#### Supplied information
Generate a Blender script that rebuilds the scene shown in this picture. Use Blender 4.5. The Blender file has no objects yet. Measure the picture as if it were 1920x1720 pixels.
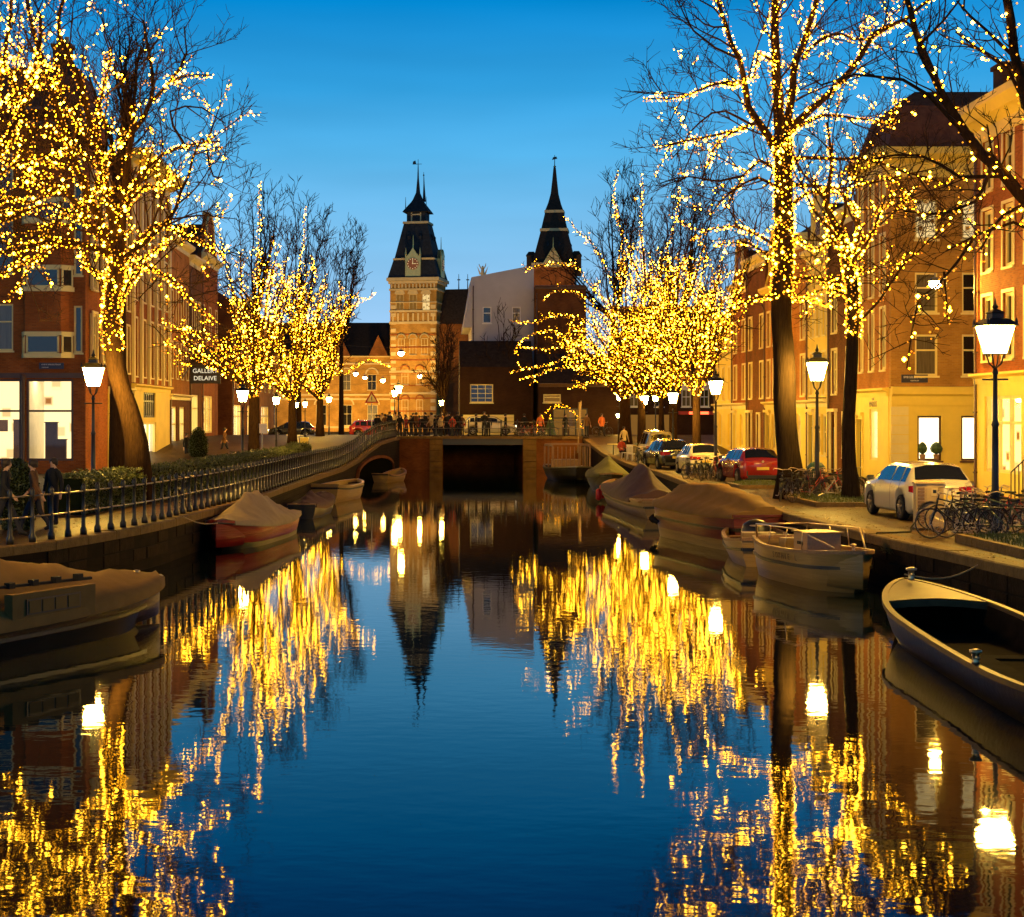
import bpy, math, random
from mathutils import Vector, Matrix
rnd = random.Random(11)
PI = math.pi
sc = bpy.context.scene
COL = sc.collection

# ---------------------------------------------------------------- camera
FPX, XV, YH, HC = 3000.0, 810.0, 780.0, 4.0      # focal length in photo pixels, vanishing point, eye height above water
cam_d = bpy.data.cameras.new("camera")
cam = bpy.data.objects.new("camera", cam_d)
COL.objects.link(cam)
cam.location = (0, 0, HC)
cam.rotation_euler = (PI / 2, 0, 0)
cam_d.sensor_width = 36.0
cam_d.lens = 36.0 * FPX / 1920.0
cam_d.shift_x = (960 - XV) / 1920.0
cam_d.shift_y = -(860 - YH) / 1920.0
cam_d.clip_start = 0.5
cam_d.clip_end = 4000
sc.camera = cam

# ---------------------------------------------------------------- sky (dusk, after sunset: no sun lamp)
w = bpy.data.worlds.new("World")
sc.world = w
w.use_nodes = True
nt = w.node_tree
for n in list(nt.nodes):
    nt.nodes.remove(n)
out = nt.nodes.new("ShaderNodeOutputWorld")
bg = nt.nodes.new("ShaderNodeBackground")
tc = nt.nodes.new("ShaderNodeTexCoord")
sx = nt.nodes.new("ShaderNodeSeparateXYZ")
ramp = nt.nodes.new("ShaderNodeValToRGB")
nt.links.new(tc.outputs["Generated"], sx.inputs[0])
nt.links.new(sx.outputs["Z"], ramp.inputs[0])
cr = ramp.color_ramp
stops = [(0.0, (0.42, 0.60, 0.86)), (0.055, (0.34, 0.60, 0.90)), (0.11, (0.22, 0.56, 0.90)), (0.16, (0.10, 0.48, 0.87)), (0.20, (0.035, 0.37, 0.78)),
         (0.25, (0.001, 0.25, 0.65)), (0.29, (0.001, 0.15, 0.50)), (0.36, (0.001, 0.07, 0.28)), (0.5, (0.001, 0.03, 0.09)), (1.0, (0.001, 0.015, 0.045))]
while len(cr.elements) < len(stops):
    cr.elements.new(0.5)
for e, (p, c) in zip(cr.elements, stops):
    e.position = p
    e.color = (*c, 1)
# faint streaks of high cloud
mp = nt.nodes.new("ShaderNodeMapping")
mp.inputs["Scale"].default_value = (2.2, 2.2, 14)
nz = nt.nodes.new("ShaderNodeTexNoise")
nz.inputs["Scale"].default_value = 1.6
nz.inputs["Detail"].default_value = 3
mr = nt.nodes.new("ShaderNodeMapRange")
mr.inputs[1].default_value = 0.35
mr.inputs[2].default_value = 0.75
mr.inputs[3].default_value = 0.90
mr.inputs[4].default_value = 1.09
mx = nt.nodes.new("ShaderNodeVectorMath")
mx.operation = "SCALE"
nt.links.new(tc.outputs["Generated"], mp.inputs[0])
nt.links.new(mp.outputs[0], nz.inputs["Vector"])
nt.links.new(nz.outputs["Fac"], mr.inputs[0])
nt.links.new(ramp.outputs[0], mx.inputs[0])
nt.links.new(mr.outputs[0], mx.inputs["Scale"])
nt.links.new(mx.outputs[0], bg.inputs[0])
bg.inputs[1].default_value = 1.0
nt.links.new(bg.outputs[0], out.inputs[0])

sc.view_settings.view_transform = "Standard"
sc.view_settings.look = "None"
sc.view_settings.exposure = 0.0
sc.view_settings.gamma = 1.0
sc.render.engine = "CYCLES"
cy = sc.cycles
cy.use_denoising = True
cy.max_bounces = 5
cy.diffuse_bounces = 2
cy.glossy_bounces = 4
cy.transmission_bounces = 4
cy.transparent_max_bounces = 8
cy.sample_clamp_direct = 0
cy.sample_clamp_indirect = 12.0
cy.caustics_reflective = False
cy.caustics_refractive = False
cy.use_light_tree = True

LAMP_E = 560.0      # radiance of the street lantern glass
BULB_E = 44.0       # radiance of the string light bulbs


def PX(x, y, d):
    "point seen at photo pixel (x, y) at depth d metres"
    return Vector(((x - XV) * d / FPX, d, HC - (y - YH) * d / FPX))


def XA(x, d):
    return (x - XV) * d / FPX


def ZA(y, d):
    return HC - (y - YH) * d / FPX


# ---------------------------------------------------------------- materials
MATS = {}


def mk(name, base, rough=0.6, metal=0.0, var=0.18, scale=2.5, bump=0.0, bscale=30.0, emit=None, es=0.0, spec=0.5, coat=0.0, streak=None):
    m = bpy.data.materials.new(name)
    m.use_nodes = True
    t = m.node_tree
    p = t.nodes["Principled BSDF"]
    p.inputs["Roughness"].default_value = rough
    p.inputs["Metallic"].default_value = metal
    p.inputs["Specular IOR Level"].default_value = spec
    p.inputs["Base Color"].default_value = (*base, 1)
    if coat:
        p.inputs["Coat Weight"].default_value = coat
        p.inputs["Coat Roughness"].default_value = 0.05
    if var > 0:
        c = t.nodes.new("ShaderNodeTexCoord")
        n = t.nodes.new("ShaderNodeTexNoise")
        n.inputs["Scale"].default_value = scale
        n.inputs["Detail"].default_value = 5
        n.inputs["Roughness"].default_value = 0.65
        if streak:
            mm = t.nodes.new("ShaderNodeMapping")
            mm.inputs["Scale"].default_value = streak
            t.links.new(c.outputs["Object"], mm.inputs[0])
            t.links.new(mm.outputs[0], n.inputs["Vector"])
        else:
            t.links.new(c.outputs["Object"], n.inputs["Vector"])
        r = t.nodes.new("ShaderNodeValToRGB")
        r.color_ramp.elements[0].position = 0.3
        r.color_ramp.elements[0].color = (*[max(0, v * (1 - var)) for v in base], 1)
        r.color_ramp.elements[1].position = 0.7
        r.color_ramp.elements[1].color = (*[min(1, v * (1 + var)) for v in base], 1)
        t.links.new(n.outputs["Fac"], r.inputs[0])
        t.links.new(r.outputs[0], p.inputs["Base Color"])
        if bump > 0:
            n2 = t.nodes.new("ShaderNodeTexNoise")
            n2.inputs["Scale"].default_value = bscale
            n2.inputs["Detail"].default_value = 4
            b = t.nodes.new("ShaderNodeBump")
            b.inputs["Strength"].default_value = bump
            b.inputs["Distance"].default_value = 0.03
            t.links.new((mm.outputs[0] if streak else c.outputs["Object"]), n2.inputs["Vector"])
            t.links.new(n2.outputs["Fac"], b.inputs["Height"])
            t.links.new(b.outputs[0], p.inputs["Normal"])
    if emit:
        p.inputs["Emission Color"].default_value = (*emit, 1)
        p.inputs["Emission Strength"].default_value = es
    MATS[name] = m
    return m


def mk_brick(name, c1, c2, mortar, bw=0.22, bh=0.07, rough=0.8, mort=0.1, bump=0.4, flat=False):
    m = bpy.data.materials.new(name)
    m.use_nodes = True
    t = m.node_tree
    p = t.nodes["Principled BSDF"]
    p.inputs["Roughness"].default_value = rough
    p.inputs["Specular IOR Level"].default_value = 0.1
    c = t.nodes.new("ShaderNodeTexCoord")
    s = t.nodes.new("ShaderNodeSeparateXYZ")
    a = t.nodes.new("ShaderNodeMath")
    cb = t.nodes.new("ShaderNodeCombineXYZ")
    t.links.new(c.outputs["Object"], s.inputs[0])
    t.links.new(s.outputs["X"], a.inputs[0])
    t.links.new(s.outputs["Y"], a.inputs[1])
    t.links.new(a.outputs[0], cb.inputs["X"])
    t.links.new(s.outputs["Z"], cb.inputs["Y"])
    b = t.nodes.new("ShaderNodeTexBrick")
    b.inputs["Color1"].default_value = (*c1, 1)
    b.inputs["Color2"].default_value = (*c2, 1)
    b.inputs["Mortar"].default_value = (*mortar, 1)
    b.inputs["Scale"].default_value = 1.0
    b.inputs["Mortar Size"].default_value = bh * mort
    b.inputs["Brick Width"].default_value = bw
    b.inputs["Row Height"].default_value = bh
    t.links.new((c.outputs["Object"] if flat else cb.outputs[0]), b.inputs["Vector"])
    n = t.nodes.new("ShaderNodeTexNoise")
    n.inputs["Scale"].default_value = 0.7
    n.inputs["Detail"].default_value = 6
    t.links.new(c.outputs["Object"], n.inputs["Vector"])
    mr = t.nodes.new("ShaderNodeMapRange")
    mr.inputs[1].default_value = 0.3
    mr.inputs[2].default_value = 0.7
    mr.inputs[3].default_value = 0.65
    mr.inputs[4].default_value = 1.2
    t.links.new(n.outputs["Fac"], mr.inputs[0])
    sc_ = t.nodes.new("ShaderNodeVectorMath")
    sc_.operation = "SCALE"
    t.links.new(b.outputs["Color"], sc_.inputs[0])
    t.links.new(mr.outputs[0], sc_.inputs["Scale"])
    t.links.new(sc_.outputs[0], p.inputs["Base Color"])
    bp = t.nodes.new("ShaderNodeBump")
    bp.inputs["Strength"].default_value = bump
    bp.inputs["Distance"].default_value = 0.01
    bp.invert = True
    t.links.new(b.outputs["Fac"], bp.inputs["Height"])
    t.links.new(bp.outputs[0], p.inputs["Normal"])
    MATS[name] = m
    return m


def mk_emit(name, col, s, sampling="AUTO"):
    m = bpy.data.materials.new(name)
    m.use_nodes = True
    t = m.node_tree
    t.nodes.remove(t.nodes["Principled BSDF"])
    e = t.nodes.new("ShaderNodeEmission")
    e.inputs[0].default_value = (*col, 1)
    e.inputs[1].default_value = s
    t.links.new(e.outputs[0], t.nodes["Material Output"].inputs[0])
    m.cycles.emission_sampling = sampling
    MATS[name] = m
    return m


def mk_room(name, col, s, dark=(0.25, 0.12, 0.03), scale=1.2):
    "glowing panel standing in for a lit interior, with furniture-like patches"
    m = mk_emit(name, col, s)
    t = m.node_tree
    e = [n for n in t.nodes if n.type == "EMISSION"][0]
    c = t.nodes.new("ShaderNodeTexCoord")
    v = t.nodes.new("ShaderNodeTexVoronoi")
    v.distance = "CHEBYCHEV"
    v.inputs["Scale"].default_value = scale
    r = t.nodes.new("ShaderNodeValToRGB")
    r.color_ramp.elements[0].position = 0.12
    r.color_ramp.elements[0].color = (*[a * b for a, b in zip(col, dark)], 1)
    r.color_ramp.elements[1].position = 0.3
    r.color_ramp.elements[1].color = (*col, 1)
    t.links.new(c.outputs["Object"], v.inputs["Vector"])
    t.links.new(v.outputs["Distance"], r.inputs[0])
    t.links.new(r.outputs[0], e.inputs[0])
    return m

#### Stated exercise
Repeat, with no pictures, each line from the beginning of the data through the line containing "sc.camera = cam", inclusive.

#### Written solution
Generate a Blender script that rebuilds the scene shown in this picture. Use Blender 4.5. The Blender file has no objects yet. Measure the picture as if it were 1920x1720 pixels.
import bpy, math, random
from mathutils import Vector, Matrix
rnd = random.Random(11)
PI = math.pi
sc = bpy.context.scene
COL = sc.collection

# ---------------------------------------------------------------- camera
FPX, XV, YH, HC = 3000.0, 810.0, 780.0, 4.0      # focal length in photo pixels, vanishing point, eye height above water
cam_d = bpy.data.cameras.new("camera")
cam = bpy.data.objects.new("camera", cam_d)
COL.objects.link(cam)
cam.location = (0, 0, HC)
cam.rotation_euler = (PI / 2, 0, 0)
cam_d.sensor_width = 36.0
cam_d.lens = 36.0 * FPX / 1920.0
cam_d.shift_x = (960 - XV) / 1920.0
cam_d.shift_y = -(860 - YH) / 1920.0
cam_d.clip_start = 0.5
cam_d.clip_end = 4000
sc.camera = cam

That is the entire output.